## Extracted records
━━━━━━━━━━━━━━━━

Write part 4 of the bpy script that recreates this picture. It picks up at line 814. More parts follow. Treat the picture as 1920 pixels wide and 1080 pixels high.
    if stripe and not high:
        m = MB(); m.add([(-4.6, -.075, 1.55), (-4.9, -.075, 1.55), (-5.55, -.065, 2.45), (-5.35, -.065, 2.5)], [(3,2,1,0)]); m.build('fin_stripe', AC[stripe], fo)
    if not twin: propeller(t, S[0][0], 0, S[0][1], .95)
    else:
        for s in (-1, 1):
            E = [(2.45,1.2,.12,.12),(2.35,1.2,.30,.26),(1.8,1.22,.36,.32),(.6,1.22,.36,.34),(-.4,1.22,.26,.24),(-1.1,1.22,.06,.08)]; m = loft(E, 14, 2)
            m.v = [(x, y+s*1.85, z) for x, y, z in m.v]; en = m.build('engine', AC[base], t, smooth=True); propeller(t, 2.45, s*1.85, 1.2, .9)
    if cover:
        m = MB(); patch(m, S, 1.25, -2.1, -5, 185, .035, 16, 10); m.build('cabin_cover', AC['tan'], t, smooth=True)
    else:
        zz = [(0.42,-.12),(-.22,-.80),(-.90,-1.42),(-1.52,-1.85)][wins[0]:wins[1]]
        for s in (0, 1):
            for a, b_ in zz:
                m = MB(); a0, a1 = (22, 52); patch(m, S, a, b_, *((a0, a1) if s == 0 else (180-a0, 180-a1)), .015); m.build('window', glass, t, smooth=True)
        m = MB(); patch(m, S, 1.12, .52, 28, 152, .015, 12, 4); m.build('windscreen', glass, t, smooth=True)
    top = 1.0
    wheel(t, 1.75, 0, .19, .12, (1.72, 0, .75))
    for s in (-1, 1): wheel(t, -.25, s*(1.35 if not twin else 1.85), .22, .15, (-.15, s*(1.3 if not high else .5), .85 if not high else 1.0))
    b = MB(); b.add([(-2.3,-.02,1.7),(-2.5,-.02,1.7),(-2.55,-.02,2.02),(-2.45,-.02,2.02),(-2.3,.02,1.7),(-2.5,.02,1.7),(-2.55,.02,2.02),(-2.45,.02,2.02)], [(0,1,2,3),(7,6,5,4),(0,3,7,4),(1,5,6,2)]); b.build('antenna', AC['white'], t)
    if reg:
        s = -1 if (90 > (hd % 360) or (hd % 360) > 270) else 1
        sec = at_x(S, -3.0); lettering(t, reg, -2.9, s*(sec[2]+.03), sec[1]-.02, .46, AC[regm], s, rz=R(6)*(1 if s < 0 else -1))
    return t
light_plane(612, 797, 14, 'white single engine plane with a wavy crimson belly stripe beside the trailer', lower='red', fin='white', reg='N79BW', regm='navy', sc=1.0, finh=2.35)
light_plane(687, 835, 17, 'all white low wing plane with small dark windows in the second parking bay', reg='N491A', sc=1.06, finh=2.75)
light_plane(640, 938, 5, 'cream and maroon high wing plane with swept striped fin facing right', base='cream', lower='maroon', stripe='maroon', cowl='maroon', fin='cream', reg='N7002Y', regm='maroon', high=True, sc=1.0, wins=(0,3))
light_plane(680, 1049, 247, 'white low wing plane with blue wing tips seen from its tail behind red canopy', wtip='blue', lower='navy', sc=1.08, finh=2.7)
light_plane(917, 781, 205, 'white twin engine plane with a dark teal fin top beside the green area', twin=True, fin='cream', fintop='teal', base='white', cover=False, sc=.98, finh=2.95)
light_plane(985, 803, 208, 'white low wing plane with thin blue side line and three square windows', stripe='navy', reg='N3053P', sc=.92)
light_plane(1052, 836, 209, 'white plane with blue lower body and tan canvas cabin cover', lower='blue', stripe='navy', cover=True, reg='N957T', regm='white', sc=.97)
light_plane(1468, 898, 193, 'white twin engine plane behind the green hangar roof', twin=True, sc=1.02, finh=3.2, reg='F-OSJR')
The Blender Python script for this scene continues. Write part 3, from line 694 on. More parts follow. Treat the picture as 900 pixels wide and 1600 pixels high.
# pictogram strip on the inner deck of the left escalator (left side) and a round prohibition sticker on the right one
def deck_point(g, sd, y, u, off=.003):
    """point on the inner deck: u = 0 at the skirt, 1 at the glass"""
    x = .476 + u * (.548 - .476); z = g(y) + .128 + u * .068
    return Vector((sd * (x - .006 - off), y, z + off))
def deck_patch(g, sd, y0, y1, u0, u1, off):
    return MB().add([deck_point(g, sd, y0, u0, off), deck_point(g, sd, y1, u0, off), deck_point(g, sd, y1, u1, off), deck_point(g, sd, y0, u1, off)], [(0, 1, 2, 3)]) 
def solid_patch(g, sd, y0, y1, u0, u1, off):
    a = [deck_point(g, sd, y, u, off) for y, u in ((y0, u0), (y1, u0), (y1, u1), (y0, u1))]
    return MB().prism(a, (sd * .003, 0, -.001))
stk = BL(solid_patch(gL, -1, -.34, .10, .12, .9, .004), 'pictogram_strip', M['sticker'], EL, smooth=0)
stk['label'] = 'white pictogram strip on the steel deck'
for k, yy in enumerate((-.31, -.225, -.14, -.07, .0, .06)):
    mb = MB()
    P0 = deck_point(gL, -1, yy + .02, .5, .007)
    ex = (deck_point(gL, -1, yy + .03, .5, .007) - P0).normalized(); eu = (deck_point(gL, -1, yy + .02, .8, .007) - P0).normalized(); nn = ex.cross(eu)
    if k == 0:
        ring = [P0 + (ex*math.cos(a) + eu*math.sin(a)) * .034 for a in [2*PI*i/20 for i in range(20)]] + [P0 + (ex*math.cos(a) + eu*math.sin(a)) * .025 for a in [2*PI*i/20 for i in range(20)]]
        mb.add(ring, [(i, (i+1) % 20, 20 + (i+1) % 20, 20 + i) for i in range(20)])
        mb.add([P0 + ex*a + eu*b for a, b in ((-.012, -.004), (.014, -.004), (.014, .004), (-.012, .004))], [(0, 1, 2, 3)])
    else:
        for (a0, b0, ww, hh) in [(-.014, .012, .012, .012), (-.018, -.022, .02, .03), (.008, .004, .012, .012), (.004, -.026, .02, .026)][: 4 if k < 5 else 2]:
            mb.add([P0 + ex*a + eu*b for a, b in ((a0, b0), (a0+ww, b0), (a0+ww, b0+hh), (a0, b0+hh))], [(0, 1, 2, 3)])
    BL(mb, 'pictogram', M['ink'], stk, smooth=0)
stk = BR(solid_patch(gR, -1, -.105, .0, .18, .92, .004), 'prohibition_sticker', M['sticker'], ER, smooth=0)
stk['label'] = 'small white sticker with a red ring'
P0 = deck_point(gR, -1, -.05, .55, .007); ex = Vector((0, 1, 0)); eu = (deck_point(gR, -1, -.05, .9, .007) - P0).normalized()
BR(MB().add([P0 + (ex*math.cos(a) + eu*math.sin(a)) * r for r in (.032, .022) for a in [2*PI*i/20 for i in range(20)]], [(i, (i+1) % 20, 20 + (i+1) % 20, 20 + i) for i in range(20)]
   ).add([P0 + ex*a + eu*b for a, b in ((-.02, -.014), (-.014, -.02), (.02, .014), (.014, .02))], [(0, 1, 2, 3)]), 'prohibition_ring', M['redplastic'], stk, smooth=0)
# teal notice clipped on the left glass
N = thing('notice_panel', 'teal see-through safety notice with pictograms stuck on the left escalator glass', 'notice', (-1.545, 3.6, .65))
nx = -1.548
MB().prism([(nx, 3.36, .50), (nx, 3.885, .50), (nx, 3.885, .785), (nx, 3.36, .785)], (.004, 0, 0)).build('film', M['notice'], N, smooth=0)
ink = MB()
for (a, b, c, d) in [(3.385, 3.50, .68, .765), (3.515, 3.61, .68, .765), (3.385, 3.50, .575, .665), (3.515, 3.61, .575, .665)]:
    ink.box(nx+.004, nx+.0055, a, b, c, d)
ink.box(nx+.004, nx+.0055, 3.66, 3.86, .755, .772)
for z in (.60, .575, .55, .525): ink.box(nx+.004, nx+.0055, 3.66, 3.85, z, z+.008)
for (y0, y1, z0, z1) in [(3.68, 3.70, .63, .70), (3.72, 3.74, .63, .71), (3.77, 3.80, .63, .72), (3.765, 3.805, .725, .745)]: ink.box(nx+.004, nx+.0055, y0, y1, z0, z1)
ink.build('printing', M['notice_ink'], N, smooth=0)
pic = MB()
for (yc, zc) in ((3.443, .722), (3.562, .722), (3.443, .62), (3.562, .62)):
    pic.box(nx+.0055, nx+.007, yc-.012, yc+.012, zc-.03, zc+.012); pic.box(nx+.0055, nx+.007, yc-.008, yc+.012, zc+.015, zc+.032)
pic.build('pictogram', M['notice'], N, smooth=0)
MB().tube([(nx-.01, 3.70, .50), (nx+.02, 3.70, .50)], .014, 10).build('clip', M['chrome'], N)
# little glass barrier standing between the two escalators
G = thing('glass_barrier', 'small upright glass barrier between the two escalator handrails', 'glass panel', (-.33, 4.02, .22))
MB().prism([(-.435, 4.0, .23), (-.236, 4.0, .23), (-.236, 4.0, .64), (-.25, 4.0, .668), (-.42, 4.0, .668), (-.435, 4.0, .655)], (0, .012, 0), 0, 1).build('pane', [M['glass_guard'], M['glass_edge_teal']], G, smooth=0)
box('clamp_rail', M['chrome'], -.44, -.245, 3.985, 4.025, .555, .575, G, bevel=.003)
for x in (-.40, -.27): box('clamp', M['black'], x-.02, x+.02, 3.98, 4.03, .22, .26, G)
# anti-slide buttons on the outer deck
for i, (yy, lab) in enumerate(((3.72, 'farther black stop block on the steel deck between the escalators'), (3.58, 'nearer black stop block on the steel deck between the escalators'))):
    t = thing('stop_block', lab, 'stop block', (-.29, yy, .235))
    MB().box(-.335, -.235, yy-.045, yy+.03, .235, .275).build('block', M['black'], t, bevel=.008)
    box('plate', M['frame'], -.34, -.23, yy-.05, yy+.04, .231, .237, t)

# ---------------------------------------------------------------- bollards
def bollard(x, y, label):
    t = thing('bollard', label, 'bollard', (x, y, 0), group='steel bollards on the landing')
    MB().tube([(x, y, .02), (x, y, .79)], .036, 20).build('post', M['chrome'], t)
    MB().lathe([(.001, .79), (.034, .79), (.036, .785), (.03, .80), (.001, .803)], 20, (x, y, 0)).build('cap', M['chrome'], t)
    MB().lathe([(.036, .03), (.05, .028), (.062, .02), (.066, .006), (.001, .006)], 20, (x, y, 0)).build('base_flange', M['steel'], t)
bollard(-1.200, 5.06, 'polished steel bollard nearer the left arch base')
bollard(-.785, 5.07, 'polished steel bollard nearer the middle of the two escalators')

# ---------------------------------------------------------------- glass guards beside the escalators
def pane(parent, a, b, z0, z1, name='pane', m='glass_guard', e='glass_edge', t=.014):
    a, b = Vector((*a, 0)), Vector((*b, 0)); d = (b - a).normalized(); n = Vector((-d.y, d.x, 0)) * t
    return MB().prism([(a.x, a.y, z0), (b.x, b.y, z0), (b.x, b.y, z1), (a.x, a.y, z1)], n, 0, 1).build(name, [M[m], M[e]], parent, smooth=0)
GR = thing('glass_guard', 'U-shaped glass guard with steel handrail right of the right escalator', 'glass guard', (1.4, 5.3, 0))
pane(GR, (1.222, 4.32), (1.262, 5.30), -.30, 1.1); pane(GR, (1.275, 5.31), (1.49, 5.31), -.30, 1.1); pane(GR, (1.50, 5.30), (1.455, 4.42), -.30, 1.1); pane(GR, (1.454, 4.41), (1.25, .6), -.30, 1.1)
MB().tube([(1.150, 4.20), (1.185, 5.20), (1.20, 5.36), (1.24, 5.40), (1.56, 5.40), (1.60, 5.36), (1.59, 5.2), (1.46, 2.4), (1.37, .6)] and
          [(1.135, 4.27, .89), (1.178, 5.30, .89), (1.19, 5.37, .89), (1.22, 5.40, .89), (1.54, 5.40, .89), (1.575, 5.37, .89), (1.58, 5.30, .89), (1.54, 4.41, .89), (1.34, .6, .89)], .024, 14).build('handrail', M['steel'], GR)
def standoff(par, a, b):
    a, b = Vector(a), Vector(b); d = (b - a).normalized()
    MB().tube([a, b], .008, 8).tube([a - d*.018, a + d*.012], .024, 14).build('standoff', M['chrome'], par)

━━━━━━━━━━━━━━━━

## AIM
Lines of the material that contain the word "Write" are to be gathered.

## TASK RESPONSE
Write part 4 of the bpy script that recreates this picture. It picks up at line 814. More parts follow. Treat the picture as 1920 pixels wide and 1080 pixels high.
The Blender Python script for this scene continues. Write part 3, from line 694 on. More parts follow. Treat the picture as 900 pixels wide and 1600 pixels high.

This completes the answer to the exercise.